Sheldon Museum of Art

 

Date of this Version

1967

Citation

University of Nebraska Art Galleries November 7 through December 3, 1967

Abstract

J ALDEN WEIR 1852-1919

Julian AIden Weir, his daughter tells us, "grew up in the highlands of the Hudson Valley, and the world of nature remained at the center of his art and his life . . .. The road from the valley of the Hudson to the rolling hills of Connecticut, where he finally settled, led him through Paris and London, Brittany, the Low Countries, and Spain; and his professional life centered in the city of New York. But his heart was bound up with the quiet rhythms of the land, with his family and his friends."

That puts it quite precisely. Weir, born in 1852, grew up in the Hudson Valley because his father was for nearly half a century professor of drawing at the United States Military Academy. From the beginning his father, himself a creditable landscape and history painter, encouraged his aspirations as an artist-as indeed he did that of an older son, John, who was to make his mark primarily as a distinguished teacher-administrator in the Yale School of Fine Arts. Julian was given diligent training in the craft of painting and in due season sent off to the school of the National Academy of Design.
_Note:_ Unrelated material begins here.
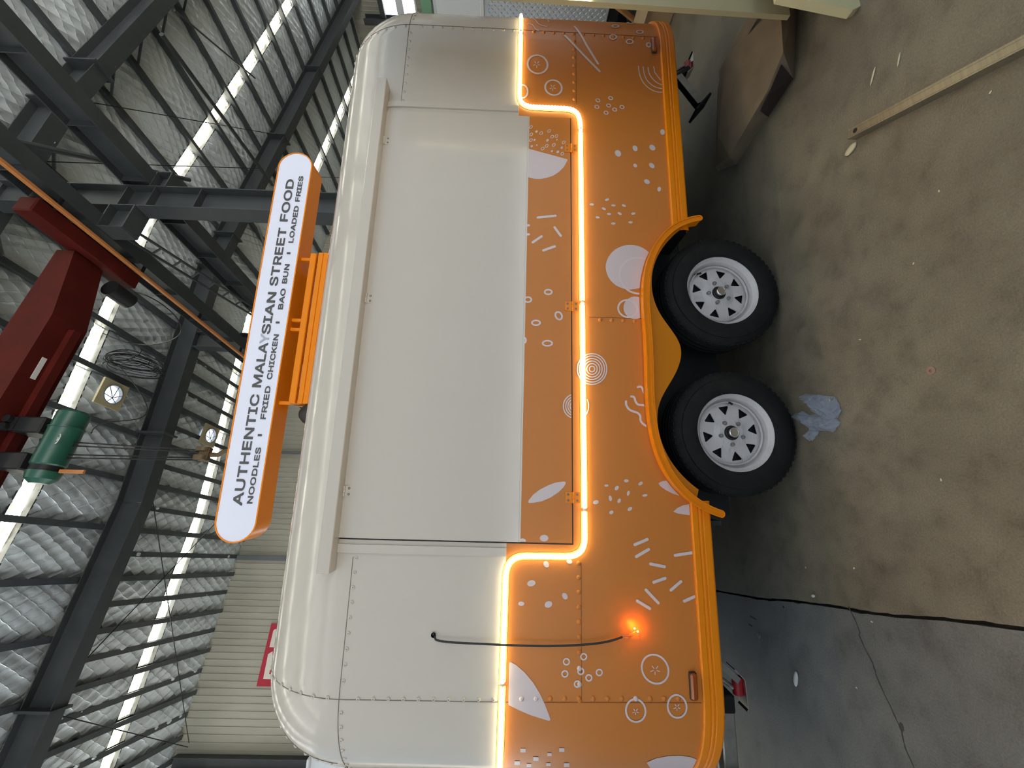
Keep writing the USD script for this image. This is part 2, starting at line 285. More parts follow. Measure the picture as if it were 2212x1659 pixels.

New York proved to be only a station on the way to Paris: in September, 1873, a few days after attaining his majority, he sailed for France to enroll in the :Ecole des Beaux-Arts. His choice of atelier-Gerome's-was that of many Americans of his day, and he never regretted the choice. If he subsequently conceded the weakness of Gerome's painting, he steadfastly praised the skill and soundness of his instruction and the beneficent impact of his personality. It was at the Beaux-Arts that he encountered the incandescent Bastien-Lepage, one of his youthful admirations, and made the acquaintance of John H. Twachtman, fresh from his studies in Munich. With the latter he formed a friendship which, strengthened by a sketching trip they took through Holland, lasted until Twachtman's death.

These student days in Paris were happy ones for Weir, as his letters home, so full of verbal pictures and heady enthusiasms, do attest. He pushed beyond the limits of his first-year excursions, beyond Barbizon and Brittany to the Netherlands (1874) and Spain (1876); he savored the acquaintance, sometimes intimate, sometimes casual, of masters old and new. His special admiration among the former went to those seventeenth century masters of painterly breadth and insightful statement (Hals, Rembrandt, Velasquez) whose impressionistic tendencies he later found confirmed in contemporaries such as Manet, Whistler, and Sargent. Whistler, who had once been a pupil of his father at West Point, he sought out in London in 1877, and the friendship there initiated, like that with Sargent, was lifelong.